▶ **PROMPT**:
Begin the copy at the line containing "tag(link('ground', me, m), 'brown" and end it at the final line of the material below, reproducing each line exactly, without images.
>>>>
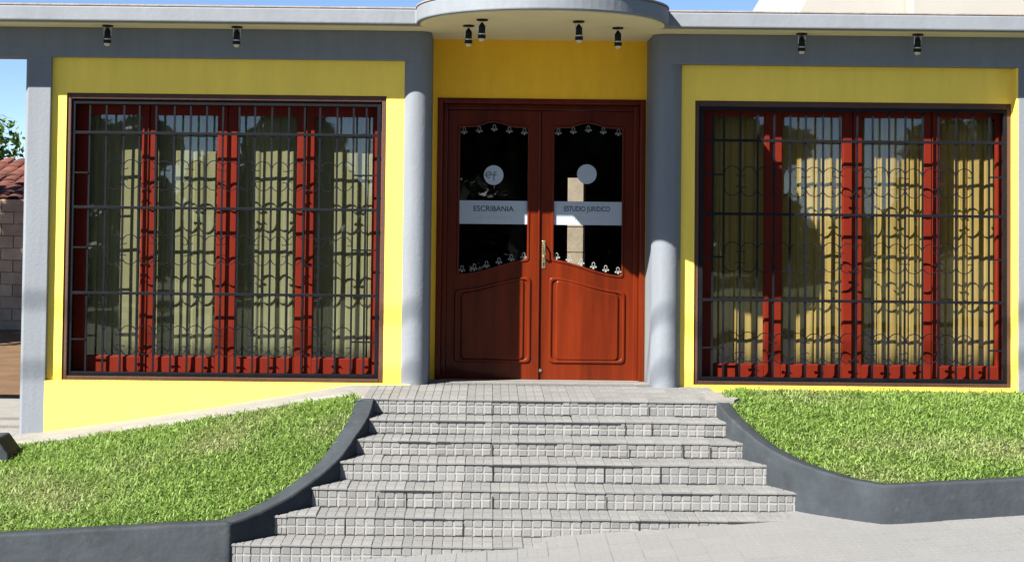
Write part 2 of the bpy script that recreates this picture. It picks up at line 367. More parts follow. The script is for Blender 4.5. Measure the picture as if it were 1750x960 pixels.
# ------------------------------------------------------------------ garden retaining walls
def curb(name, pts, width, side, label):
    """pts: (x, y, top z) along the visible edge; the body lies to 'side' of the path"""
    # resample smoothly
    P = [Vector(p) for p in pts]; out = []
    for i in range(len(P)-1):
        p0, p1, p2, p3 = P[max(i-1,0)], P[i], P[i+1], P[min(i+2,len(P)-1)]
        L = (p2-p1).length; sharp = (i in SHARP or i+1 in SHARP) if SHARP else False
        m = max(3, int(L/.06))
        d0, d2 = max((p1-p0).length, 1e-6), max((p3-p2).length, 1e-6)
        t1 = ((p2-p0)/(L+d0) if p0 != p1 else (p2-p1)/L)*L; t2 = ((p3-p1)/(L+d2) if p3 != p2 else (p2-p1)/L)*L
        for j in range(m):
            t = j/m; q = p1*(2*t**3-3*t*t+1)+t1*(t**3-2*t*t+t)+p2*(3*t*t-2*t**3)+t2*(t**3-t*t)
            out.append(q)
    out.append(P[-1])
    n = len(out); vs = []; outer = []
    for i, q in enumerate(out):
        t = (out[min(i+1,n-1)]-out[max(i-1,0)]); t.z = 0; t.normalize()
        nrm = Vector((-t.y, t.x, 0))*side
        w = width
        j = Vector((0,0,random.uniform(-.0025,.0025)))
        o_ = q+nrm*w; outer.append(o_)
        r = .010
        sec = [(q.x,q.y,-1.4), (q.x,q.y,q.z-r*2), (q.x+nrm.x*r*.3,q.y+nrm.y*r*.3,q.z-r*.7), (q.x+nrm.x*r,q.y+nrm.y*r,q.z), (o_.x-nrm.x*r,o_.y-nrm.y*r,q.z-.004), (o_.x,o_.y,q.z-r*1.2), (o_.x,o_.y,-1.4)]
        vs += [(a,b_,c+(j.z if c > -1 else 0)) for a,b_,c in sec]
    K = 7
    fs = [(K*i+k, K*i+K+k, K*i+K+k+1, K*i+k+1) for i in range(n-1) for k in range(K-1)]
    fs += [tuple(range(K)), tuple(range(K*(n-1)+K-1, K*(n-1)-1, -1))]
    if side < 0: fs = [f[::-1] for f in fs]
    o = MB().add(vs, fs).build(name, M['curb'], smooth=True)
    tag(o, label, 'garden wall', 'low charcoal walls edging the lawns'); return out, outer
SHARP = None
def lz(x): return -.628+.068*(x+1.843)
Lpts = [(-7,-2.55,lz(-7)),(-1.98,-2.555,-.640),(-1.80,-2.555,-.632),(-1.742,-2.552,-.631),(-1.722,-2.535,-.631),(-1.70,-2.50,-.63),(-1.473,-2.25,-.565),(-1.251,-1.97,-.455),(-1.078,-1.69,-.328),(-.984,-1.41,-.208),(-.915,-1.13,-.105),(-.895,-.86,-.004)]
Rpts = [(1.79,-.85,-.004),(1.82,-1.13,-.058),(1.90,-1.41,-.132),(2.03,-1.69,-.222),(2.187,-1.97,-.28),(2.40,-2.25,-.322),(2.60,-2.47,-.335),(2.67,-2.53,-.334),(2.80,-2.55,-.327),(7.5,-2.55,-.335+.064*4.83)]
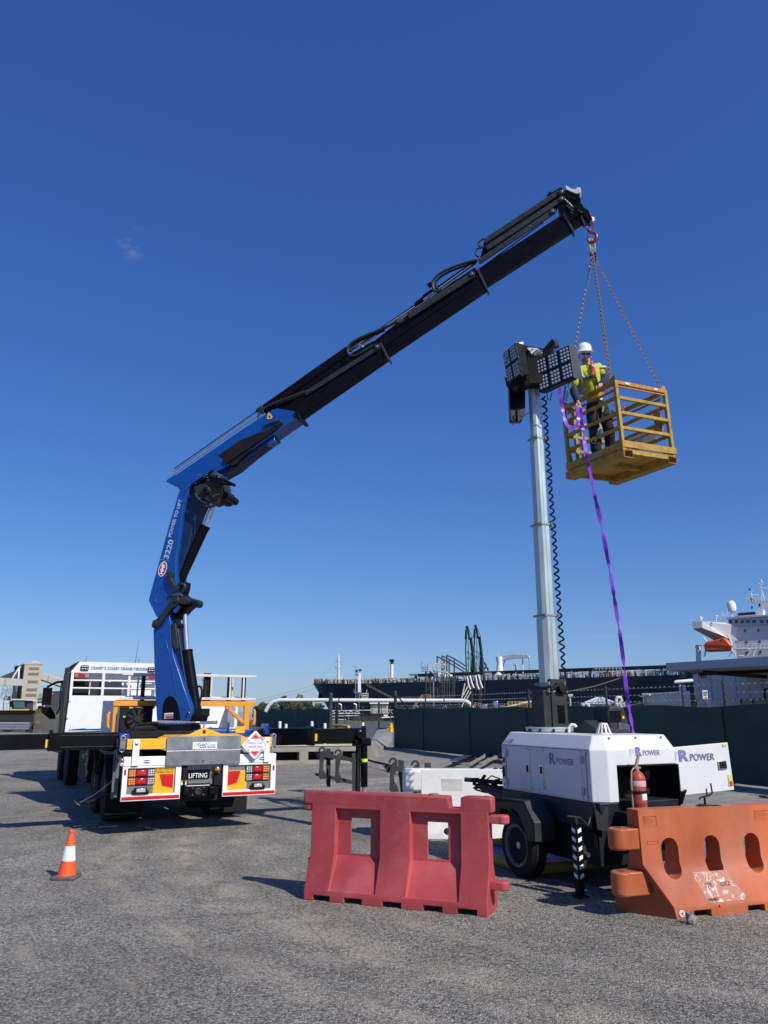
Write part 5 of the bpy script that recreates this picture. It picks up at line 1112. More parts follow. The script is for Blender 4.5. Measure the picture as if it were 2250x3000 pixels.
m = MB(); m.lathe((MC.x+.05, MC.y-.17, zs[0]-.09), (0, -1, 0), [(.05, 0), (.05, .03), (.02, .035), (.001, .035)], 14); m.tube([(MC.x-.12, MC.y-.18, zs[0]-.12), (MC.x-.03, MC.y-.18, zs[0]-.07), (MC.x+.05, MC.y-.18, zs[0]-.04), (MC.x+.13, MC.y-.18, zs[0]-.12)], .02, 6); m.build('mast_pulley', BLACKM, G)
m = MB()
for k_, s_ in enumerate((.222, .192, .166, .142)):
    z0_, z1_ = zs[k_], zs[k_+1]; m.bx(MC.x-.006, MC.x+.006, MC.y-s_/2-.004, MC.y-s_/2+.004, z0_, z1_-.02)
m.build('mast_rib', GALV, G)
# coiled cable down the mast
m = MB(); pts = []
zt, zb, n_ = zz(1160), zz(1965), 37
for i in range(n_*12+1):
    t = i/(n_*12); a_ = 2*PI*i/12; r_ = .026; w_ = 1+.3*math.sin(t*30)+.15*math.sin(t*71); pts.append(V(MC.x+.125+.07*t+r_*math.cos(a_)*w_, MC.y-.05+r_*math.sin(a_), zt+(zb-zt)*t**.97))
m.tube(pts, .0125, 6); m.build('coiled_cable', BLACKM, G)
m = MB(); m.tube([pts[-1], pts[-1]+V(0, 0, -.1), V(MC.x+.22, MC.y-.06, 1.95)], .014, 6); m.build('cable', BLACKM, G)
# flood banks
LEDG = mat('led_lens', (.36, .40, .46), .5, 0, coat=.1)
LEDB = mat('led_board', (.008, .018, .05), .35, coat=.3)
def gl(px, py, t_):
    r = ray(px, py); return CAM+r*t_
def flood(cor, nx, ny, depth, nl=(3, 4), name='floodlight_bank', side=DGREY):
    a_, b_, c_, d_ = cor  # TL TR BR BL world
    nn_ = (b_-a_).cross(d_-a_).normalized()
    if nn_.dot(CAM-a_) < 0: nn_ = -nn_
    ctr = (a_+b_+c_+d_)/4
    def Q(u, v, h=0): return a_.lerp(b_, u).lerp(d_.lerp(c_, u), v)+nn_*h
    m_ = MB(); bk = [ctr+(p-ctr)*.93 for p in (a_, b_, c_, d_)]
    m_.add([a_, b_, c_, d_]+[p-nn_*depth for p in bk], [(0, 1, 2, 3), (7, 6, 5, 4), (0, 4, 5, 1), (1, 5, 6, 2), (2, 6, 7, 3), (3, 7, 4, 0)])
    hs_ = m_.build(name, BLACK, G, world=True, bevel=.006); WM[hs_] = WM[G]
    for i in range(nx):
        for j in range(ny):
            u0, u1 = (i+.07)/nx, (i+.93)/nx; v0, v1 = (j+.05)/ny, (j+.95)/ny
            m_ = MB(); m_.prism([Q(u0, v0, .001), Q(u1, v0, .001), Q(u1, v1, .001), Q(u0, v1, .001)], nn_*.008); mod = m_.build('led_module', LEDB, hs_, world=True, smooth=0)
            m_ = MB()
            sx_ = (b_-a_).length/nx*.86/nl[0]
            for p in range(nl[0]):
                for q in range(nl[1]):
                    c0 = Q(u0+(u1-u0)*(p+.5)/nl[0]*.9+(u1-u0)*.05, v0+(v1-v0)*(q+.5)/nl[1]*.92+(v1-v0)*.04, .009)
                    rr_ = min(sx_, (d_-a_).length/ny*.9/nl[1])*.37
                    m_.lathe(c0, nn_, [(rr_, 0), (rr_, .003), (rr_*.8, .0045), (.0005, .005)], 12)
            m_.build('led_lenses', LEDG, hs_, world=True)
    return hs_, nn_
h1, n1 = flood((gl(1567, 1056, 10.72), gl(1668, 1009, 10.48), gl(1683, 1105, 10.38), gl(1579, 1150, 10.62)), 3, 2, .16)
m = MB(); P = [gl(1668, 1008, 10.47), gl(1682, 1012, 10.6), gl(1689, 1024, 10.66), gl(1705, 1095, 10.6), gl(1707, 1113, 10.58), gl(1698, 1111, 10.5), gl(1683, 1106, 10.37)]
m.prism(P, V(-.01, .0, 0)); m.build('side_plate', mat('lamp_grey', (.06, .065, .072), .5), h1, world=True)
h2, n2 = flood((gl(1473, 1036, 10.75), gl(1510, 1003, 10.42), gl(1528, 1098, 10.32), gl(1487, 1124, 10.65)), 2, 2, .14)
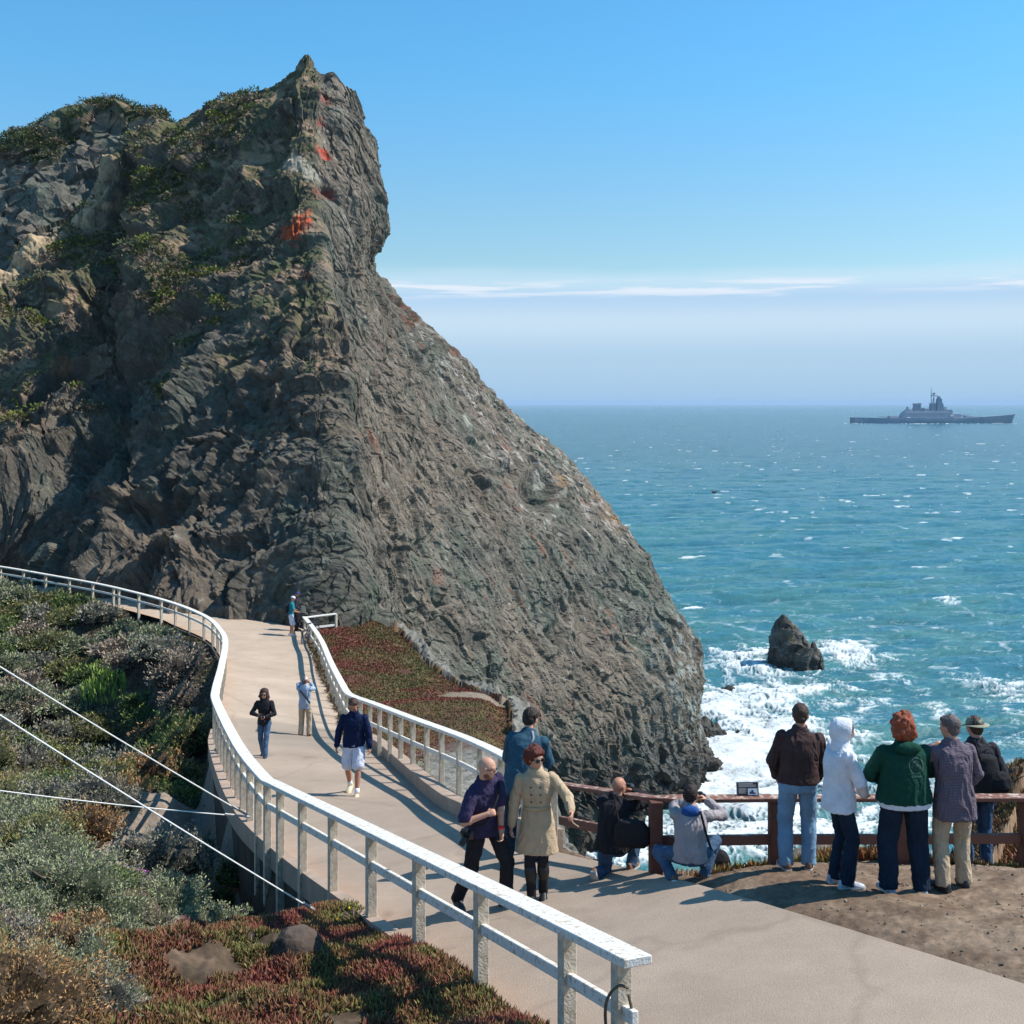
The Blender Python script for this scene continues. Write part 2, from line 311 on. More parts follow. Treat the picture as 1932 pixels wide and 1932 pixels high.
def build_terrain():
    us = np.concatenate([np.linspace(-900, -30, 60), np.linspace(-25, 1960, 620), np.linspace(1970, 3200, 60)])
    zs = np.concatenate([np.geomspace(3, 8.8, 25), np.geomspace(8.9, 60, 560)[:], np.geomspace(60.5, 110, 40)])
    U, Z = np.meshgrid((us - 966) / F, zs); X = U * Z; xy = np.column_stack([X.ravel(), Z.ravel()])
    H = land_H(xy); V = np.column_stack([xy, CH - H])
    me = mesh_np('terrain', V, grid_faces(len(zs), len(us)), True)
    # ground colours: brown dirt, pinkish ice plant matting, grey rock on the drop
    n1 = fbm(V * .5, 4); n2 = fbm(V * 2.7 + 9, 4); n3 = fbm(V * 9 + 4, 3)
    ins = inside(xy, LAND); dr = seg_dist(xy, RIM); dpath = seg_dist(xy, PATHP, True)
    dirt = np.array([.145, .098, .068]); dirt2 = np.array([.235, .170, .120]); rock = np.array([.13, .125, .11]); duff = np.array([.06, .044, .03])
    xr = np.interp(xy[:, 1], PR[:, 1], PR[:, 0]); right = xy[:, 0] > xr
    C = dirt + (dirt2 - dirt) * sstep(-.3, .4, n2 + .6 * n1)[:, None]
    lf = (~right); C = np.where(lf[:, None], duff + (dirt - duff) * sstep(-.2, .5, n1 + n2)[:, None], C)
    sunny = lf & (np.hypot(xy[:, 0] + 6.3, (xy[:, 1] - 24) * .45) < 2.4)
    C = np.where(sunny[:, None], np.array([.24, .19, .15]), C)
    shelf = right & (xy[:, 1] > 17) & ins & (xy[:, 0] < 3)
    red = np.array([.085, .042, .030]); gold = np.array([.11, .075, .035]); green = np.array([.07, .085, .035])
    k = sstep(-.15, .25, n1 + .5 * n2)[:, None]; cc = red + (gold - red) * k; cc = cc + (green - cc) * sstep(.15, .4, n2)[:, None] * .4
    bare = sstep(.0, 1, np.exp(-(((xy[:, 0] + 1.2) / 1.2) ** 2 + ((xy[:, 1] - 41.5) / 1.3) ** 2)) * 1.6)[:, None]
    cc = cc + (np.array([.20, .16, .12]) - cc) * bare
    rk = sstep(.1, .8, sstep(33, 28, xy[:, 1]) * sstep(3.5, .8, dr) + .4 * n1)[:, None]; cc = cc + (rock * (1.25 + .8 * n2[:, None] + .9 * n3[:, None]) - cc) * rk
    C = np.where(shelf[:, None], cc, C)
    rk2 = np.where((xy[:, 0] > 4.5)[:, None], np.array([.07, .05, .035]), rock)
    C = np.where((~ins)[:, None], rk2 * (1.15 + .9 * n2 + .8 * n3)[:, None], C)
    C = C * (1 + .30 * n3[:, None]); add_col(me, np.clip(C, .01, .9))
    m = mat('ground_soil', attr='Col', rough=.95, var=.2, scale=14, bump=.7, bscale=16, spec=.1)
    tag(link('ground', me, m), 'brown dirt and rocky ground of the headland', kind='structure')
build_terrain()

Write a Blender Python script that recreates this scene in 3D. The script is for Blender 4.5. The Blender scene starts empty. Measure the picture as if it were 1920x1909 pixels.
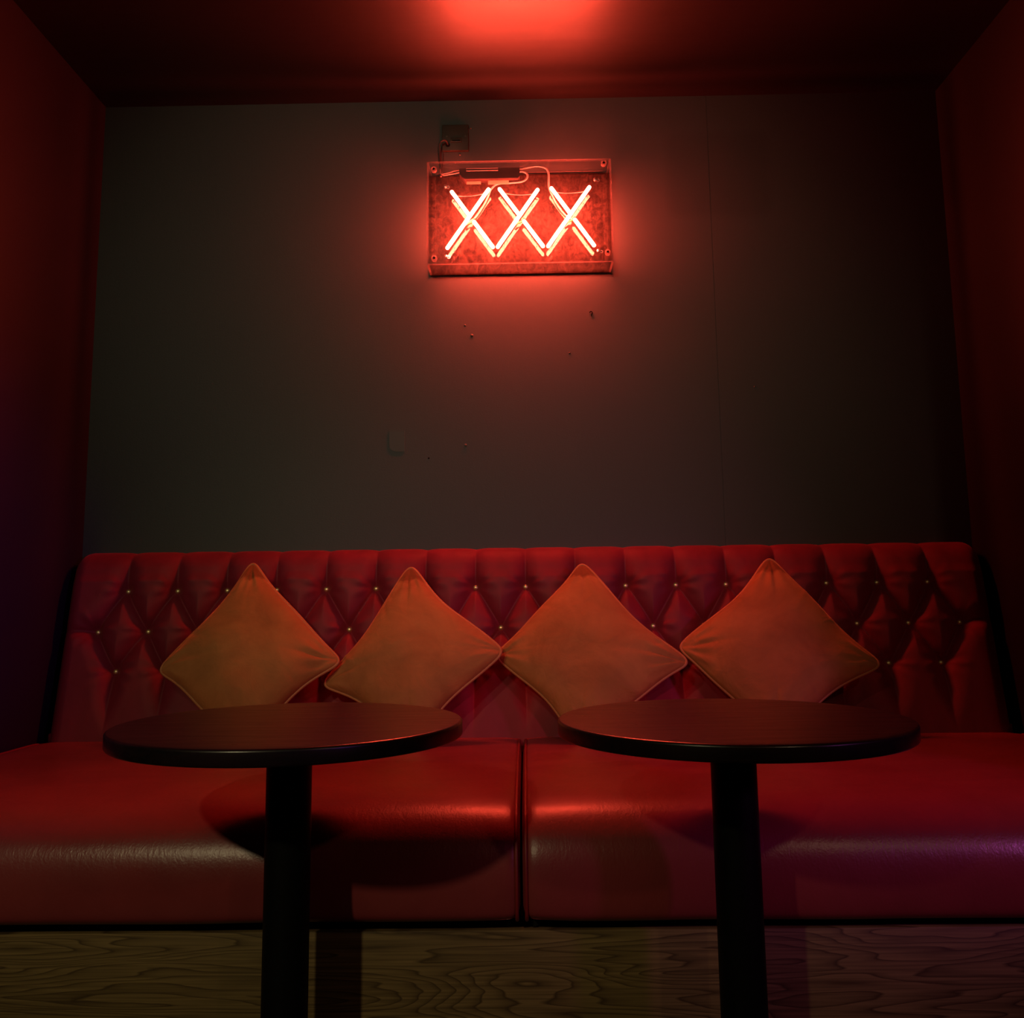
<<<<
▶ **RESULT**:
    tag(link('ground', me, m), 'brown dirt and rocky ground of the headland', kind='structure')
build_terrain()

Write a Blender Python script that recreates this scene in 3D. The script is for Blender 4.5. The Blender scene starts empty. Measure the picture as if it were 1920x1909 pixels.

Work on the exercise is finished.